+++ DATA FOR THIS TASK +++

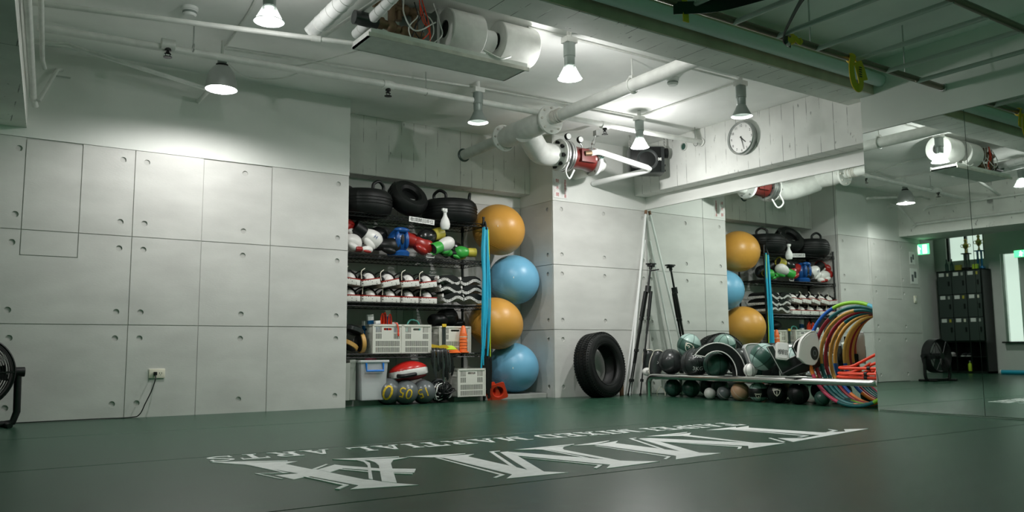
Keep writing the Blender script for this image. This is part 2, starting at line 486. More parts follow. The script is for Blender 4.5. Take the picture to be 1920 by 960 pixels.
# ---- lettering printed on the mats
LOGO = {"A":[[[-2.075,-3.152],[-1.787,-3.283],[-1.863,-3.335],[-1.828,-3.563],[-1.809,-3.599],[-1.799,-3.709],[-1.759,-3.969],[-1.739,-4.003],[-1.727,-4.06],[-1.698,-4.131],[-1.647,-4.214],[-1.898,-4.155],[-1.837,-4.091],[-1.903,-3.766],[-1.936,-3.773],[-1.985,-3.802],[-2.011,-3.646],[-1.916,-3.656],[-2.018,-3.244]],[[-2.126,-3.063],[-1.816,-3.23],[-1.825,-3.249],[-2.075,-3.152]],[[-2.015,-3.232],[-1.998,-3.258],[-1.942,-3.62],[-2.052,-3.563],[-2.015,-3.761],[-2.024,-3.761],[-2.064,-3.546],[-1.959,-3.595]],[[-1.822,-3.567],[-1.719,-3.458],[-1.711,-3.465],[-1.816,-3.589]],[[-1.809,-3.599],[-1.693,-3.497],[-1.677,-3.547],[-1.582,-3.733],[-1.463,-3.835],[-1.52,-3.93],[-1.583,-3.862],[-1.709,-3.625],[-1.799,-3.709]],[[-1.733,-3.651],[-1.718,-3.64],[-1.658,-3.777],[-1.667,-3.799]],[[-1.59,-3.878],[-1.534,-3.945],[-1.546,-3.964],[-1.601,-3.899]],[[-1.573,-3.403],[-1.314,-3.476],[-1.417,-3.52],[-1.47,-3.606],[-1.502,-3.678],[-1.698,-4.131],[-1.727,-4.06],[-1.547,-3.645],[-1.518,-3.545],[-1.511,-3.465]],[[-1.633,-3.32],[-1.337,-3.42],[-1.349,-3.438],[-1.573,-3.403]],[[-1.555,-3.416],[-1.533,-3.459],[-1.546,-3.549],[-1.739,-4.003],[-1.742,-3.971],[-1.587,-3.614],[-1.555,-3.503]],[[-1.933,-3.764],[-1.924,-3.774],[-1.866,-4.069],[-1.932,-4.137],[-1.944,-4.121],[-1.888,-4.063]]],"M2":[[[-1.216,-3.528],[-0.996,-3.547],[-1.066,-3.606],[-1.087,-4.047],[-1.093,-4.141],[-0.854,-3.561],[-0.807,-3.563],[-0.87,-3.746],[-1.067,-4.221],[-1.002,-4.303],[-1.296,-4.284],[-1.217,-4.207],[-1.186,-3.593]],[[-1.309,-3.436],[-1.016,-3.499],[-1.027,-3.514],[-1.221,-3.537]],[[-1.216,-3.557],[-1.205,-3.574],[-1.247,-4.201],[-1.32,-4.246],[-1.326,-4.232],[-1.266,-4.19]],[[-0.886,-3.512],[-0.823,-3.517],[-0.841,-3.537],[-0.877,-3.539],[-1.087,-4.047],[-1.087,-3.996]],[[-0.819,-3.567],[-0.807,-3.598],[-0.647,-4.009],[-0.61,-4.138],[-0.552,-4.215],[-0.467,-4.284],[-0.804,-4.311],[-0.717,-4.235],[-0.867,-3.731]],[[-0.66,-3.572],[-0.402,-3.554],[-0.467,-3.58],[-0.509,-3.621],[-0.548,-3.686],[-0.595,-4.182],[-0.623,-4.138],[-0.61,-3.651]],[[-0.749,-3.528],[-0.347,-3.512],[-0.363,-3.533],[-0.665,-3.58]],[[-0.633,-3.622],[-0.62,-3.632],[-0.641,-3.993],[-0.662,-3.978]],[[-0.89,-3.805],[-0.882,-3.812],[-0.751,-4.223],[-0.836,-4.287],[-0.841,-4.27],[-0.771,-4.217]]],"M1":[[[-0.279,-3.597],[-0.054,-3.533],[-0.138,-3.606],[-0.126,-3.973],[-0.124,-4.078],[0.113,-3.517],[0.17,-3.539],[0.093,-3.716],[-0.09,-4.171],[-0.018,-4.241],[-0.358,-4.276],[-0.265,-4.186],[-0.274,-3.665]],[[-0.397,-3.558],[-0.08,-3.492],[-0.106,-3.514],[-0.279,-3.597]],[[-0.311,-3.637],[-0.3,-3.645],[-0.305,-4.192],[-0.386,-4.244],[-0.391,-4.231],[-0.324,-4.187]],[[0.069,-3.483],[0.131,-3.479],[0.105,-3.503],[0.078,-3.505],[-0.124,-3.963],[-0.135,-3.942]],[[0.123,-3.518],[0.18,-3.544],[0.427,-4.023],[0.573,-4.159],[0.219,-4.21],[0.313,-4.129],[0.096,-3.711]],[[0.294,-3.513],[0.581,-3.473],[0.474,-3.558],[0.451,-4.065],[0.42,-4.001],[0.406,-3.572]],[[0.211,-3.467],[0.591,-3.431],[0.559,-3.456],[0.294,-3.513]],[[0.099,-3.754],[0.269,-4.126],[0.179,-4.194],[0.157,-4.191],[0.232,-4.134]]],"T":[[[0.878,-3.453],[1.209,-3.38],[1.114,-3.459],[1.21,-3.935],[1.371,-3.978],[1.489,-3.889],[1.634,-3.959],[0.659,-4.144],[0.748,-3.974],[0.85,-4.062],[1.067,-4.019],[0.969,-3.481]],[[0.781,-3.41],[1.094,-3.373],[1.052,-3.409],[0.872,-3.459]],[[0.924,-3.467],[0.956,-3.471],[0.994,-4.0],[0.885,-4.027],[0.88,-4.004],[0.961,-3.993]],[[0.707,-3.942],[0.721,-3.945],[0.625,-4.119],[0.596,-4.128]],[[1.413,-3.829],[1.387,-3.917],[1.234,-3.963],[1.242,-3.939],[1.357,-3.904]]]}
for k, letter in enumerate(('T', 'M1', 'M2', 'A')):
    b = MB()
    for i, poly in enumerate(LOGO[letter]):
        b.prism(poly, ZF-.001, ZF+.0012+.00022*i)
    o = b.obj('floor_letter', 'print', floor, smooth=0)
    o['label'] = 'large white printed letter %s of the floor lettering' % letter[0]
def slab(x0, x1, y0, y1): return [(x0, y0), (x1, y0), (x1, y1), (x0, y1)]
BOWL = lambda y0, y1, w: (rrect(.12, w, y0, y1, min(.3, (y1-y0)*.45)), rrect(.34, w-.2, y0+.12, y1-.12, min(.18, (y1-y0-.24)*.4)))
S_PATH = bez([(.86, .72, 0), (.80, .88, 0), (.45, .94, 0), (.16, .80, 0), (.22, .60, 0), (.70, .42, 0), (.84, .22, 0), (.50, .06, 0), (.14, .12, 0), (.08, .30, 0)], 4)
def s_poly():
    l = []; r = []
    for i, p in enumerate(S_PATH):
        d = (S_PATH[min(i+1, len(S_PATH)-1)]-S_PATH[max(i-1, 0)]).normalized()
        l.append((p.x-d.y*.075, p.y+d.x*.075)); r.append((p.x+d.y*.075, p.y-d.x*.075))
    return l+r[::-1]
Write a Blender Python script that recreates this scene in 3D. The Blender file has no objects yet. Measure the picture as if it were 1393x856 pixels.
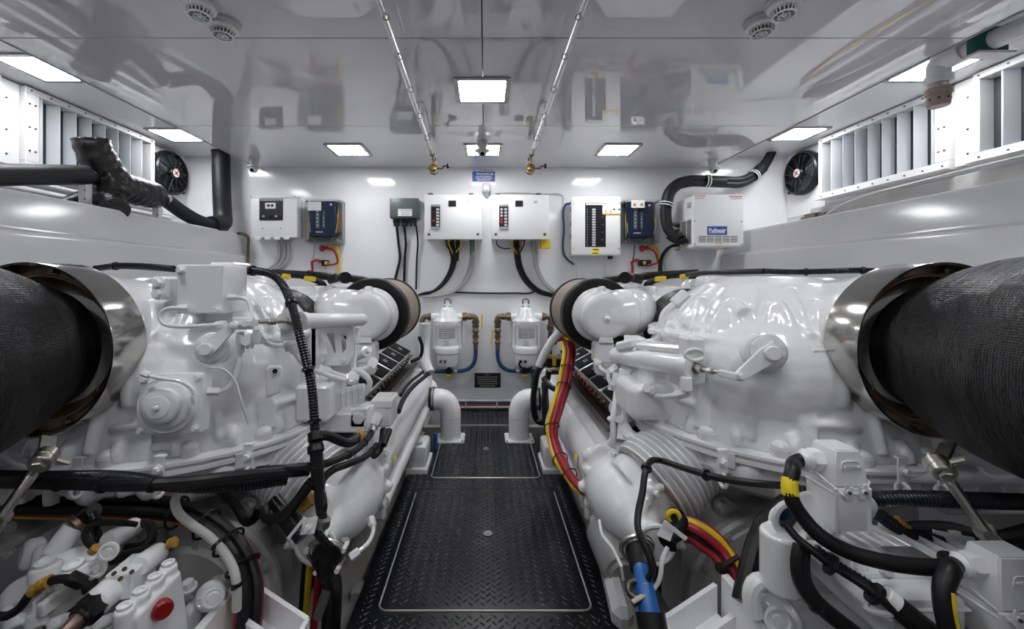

+++

WHAT THE TASK ASKS: Quote every record above exactly, omitting any pictures they contain.

FULL OUTPUT:
Keep writing the Blender script for this image. This is part 2, starting at line 486. More parts follow. The script is for Blender 4.5. Take the picture to be 1920 by 960 pixels.
# ---- lettering printed on the mats
LOGO = {"A":[[[-2.075,-3.152],[-1.787,-3.283],[-1.863,-3.335],[-1.828,-3.563],[-1.809,-3.599],[-1.799,-3.709],[-1.759,-3.969],[-1.739,-4.003],[-1.727,-4.06],[-1.698,-4.131],[-1.647,-4.214],[-1.898,-4.155],[-1.837,-4.091],[-1.903,-3.766],[-1.936,-3.773],[-1.985,-3.802],[-2.011,-3.646],[-1.916,-3.656],[-2.018,-3.244]],[[-2.126,-3.063],[-1.816,-3.23],[-1.825,-3.249],[-2.075,-3.152]],[[-2.015,-3.232],[-1.998,-3.258],[-1.942,-3.62],[-2.052,-3.563],[-2.015,-3.761],[-2.024,-3.761],[-2.064,-3.546],[-1.959,-3.595]],[[-1.822,-3.567],[-1.719,-3.458],[-1.711,-3.465],[-1.816,-3.589]],[[-1.809,-3.599],[-1.693,-3.497],[-1.677,-3.547],[-1.582,-3.733],[-1.463,-3.835],[-1.52,-3.93],[-1.583,-3.862],[-1.709,-3.625],[-1.799,-3.709]],[[-1.733,-3.651],[-1.718,-3.64],[-1.658,-3.777],[-1.667,-3.799]],[[-1.59,-3.878],[-1.534,-3.945],[-1.546,-3.964],[-1.601,-3.899]],[[-1.573,-3.403],[-1.314,-3.476],[-1.417,-3.52],[-1.47,-3.606],[-1.502,-3.678],[-1.698,-4.131],[-1.727,-4.06],[-1.547,-3.645],[-1.518,-3.545],[-1.511,-3.465]],[[-1.633,-3.32],[-1.337,-3.42],[-1.349,-3.438],[-1.573,-3.403]],[[-1.555,-3.416],[-1.533,-3.459],[-1.546,-3.549],[-1.739,-4.003],[-1.742,-3.971],[-1.587,-3.614],[-1.555,-3.503]],[[-1.933,-3.764],[-1.924,-3.774],[-1.866,-4.069],[-1.932,-4.137],[-1.944,-4.121],[-1.888,-4.063]]],"M2":[[[-1.216,-3.528],[-0.996,-3.547],[-1.066,-3.606],[-1.087,-4.047],[-1.093,-4.141],[-0.854,-3.561],[-0.807,-3.563],[-0.87,-3.746],[-1.067,-4.221],[-1.002,-4.303],[-1.296,-4.284],[-1.217,-4.207],[-1.186,-3.593]],[[-1.309,-3.436],[-1.016,-3.499],[-1.027,-3.514],[-1.221,-3.537]],[[-1.216,-3.557],[-1.205,-3.574],[-1.247,-4.201],[-1.32,-4.246],[-1.326,-4.232],[-1.266,-4.19]],[[-0.886,-3.512],[-0.823,-3.517],[-0.841,-3.537],[-0.877,-3.539],[-1.087,-4.047],[-1.087,-3.996]],[[-0.819,-3.567],[-0.807,-3.598],[-0.647,-4.009],[-0.61,-4.138],[-0.552,-4.215],[-0.467,-4.284],[-0.804,-4.311],[-0.717,-4.235],[-0.867,-3.731]],[[-0.66,-3.572],[-0.402,-3.554],[-0.467,-3.58],[-0.509,-3.621],[-0.548,-3.686],[-0.595,-4.182],[-0.623,-4.138],[-0.61,-3.651]],[[-0.749,-3.528],[-0.347,-3.512],[-0.363,-3.533],[-0.665,-3.58]],[[-0.633,-3.622],[-0.62,-3.632],[-0.641,-3.993],[-0.662,-3.978]],[[-0.89,-3.805],[-0.882,-3.812],[-0.751,-4.223],[-0.836,-4.287],[-0.841,-4.27],[-0.771,-4.217]]],"M1":[[[-0.279,-3.597],[-0.054,-3.533],[-0.138,-3.606],[-0.126,-3.973],[-0.124,-4.078],[0.113,-3.517],[0.17,-3.539],[0.093,-3.716],[-0.09,-4.171],[-0.018,-4.241],[-0.358,-4.276],[-0.265,-4.186],[-0.274,-3.665]],[[-0.397,-3.558],[-0.08,-3.492],[-0.106,-3.514],[-0.279,-3.597]],[[-0.311,-3.637],[-0.3,-3.645],[-0.305,-4.192],[-0.386,-4.244],[-0.391,-4.231],[-0.324,-4.187]],[[0.069,-3.483],[0.131,-3.479],[0.105,-3.503],[0.078,-3.505],[-0.124,-3.963],[-0.135,-3.942]],[[0.123,-3.518],[0.18,-3.544],[0.427,-4.023],[0.573,-4.159],[0.219,-4.21],[0.313,-4.129],[0.096,-3.711]],[[0.294,-3.513],[0.581,-3.473],[0.474,-3.558],[0.451,-4.065],[0.42,-4.001],[0.406,-3.572]],[[0.211,-3.467],[0.591,-3.431],[0.559,-3.456],[0.294,-3.513]],[[0.099,-3.754],[0.269,-4.126],[0.179,-4.194],[0.157,-4.191],[0.232,-4.134]]],"T":[[[0.878,-3.453],[1.209,-3.38],[1.114,-3.459],[1.21,-3.935],[1.371,-3.978],[1.489,-3.889],[1.634,-3.959],[0.659,-4.144],[0.748,-3.974],[0.85,-4.062],[1.067,-4.019],[0.969,-3.481]],[[0.781,-3.41],[1.094,-3.373],[1.052,-3.409],[0.872,-3.459]],[[0.924,-3.467],[0.956,-3.471],[0.994,-4.0],[0.885,-4.027],[0.88,-4.004],[0.961,-3.993]],[[0.707,-3.942],[0.721,-3.945],[0.625,-4.119],[0.596,-4.128]],[[1.413,-3.829],[1.387,-3.917],[1.234,-3.963],[1.242,-3.939],[1.357,-3.904]]]}
for k, letter in enumerate(('T', 'M1', 'M2', 'A')):
    b = MB()
    for i, poly in enumerate(LOGO[letter]):
        b.prism(poly, ZF-.001, ZF+.0012+.00022*i)
    o = b.obj('floor_letter', 'print', floor, smooth=0)
    o['label'] = 'large white printed letter %s of the floor lettering' % letter[0]
def slab(x0, x1, y0, y1): return [(x0, y0), (x1, y0), (x1, y1), (x0, y1)]
BOWL = lambda y0, y1, w: (rrect(.12, w, y0, y1, min(.3, (y1-y0)*.45)), rrect(.34, w-.2, y0+.12, y1-.12, min(.18, (y1-y0-.24)*.4)))
S_PATH = bez([(.86, .72, 0), (.80, .88, 0), (.45, .94, 0), (.16, .80, 0), (.22, .60, 0), (.70, .42, 0), (.84, .22, 0), (.50, .06, 0), (.14, .12, 0), (.08, .30, 0)], 4)
def s_poly():
    l = []; r = []
    for i, p in enumerate(S_PATH):
        d = (S_PATH[min(i+1, len(S_PATH)-1)]-S_PATH[max(i-1, 0)]).normalized()
        l.append((p.x-d.y*.075, p.y+d.x*.075)); r.append((p.x+d.y*.075, p.y-d.x*.075))
    return l+r[::-1]
Write a Blender Python script that recreates this scene in 3D. The Blender file has no objects yet. Measure the picture as if it were 1393x856 pixels.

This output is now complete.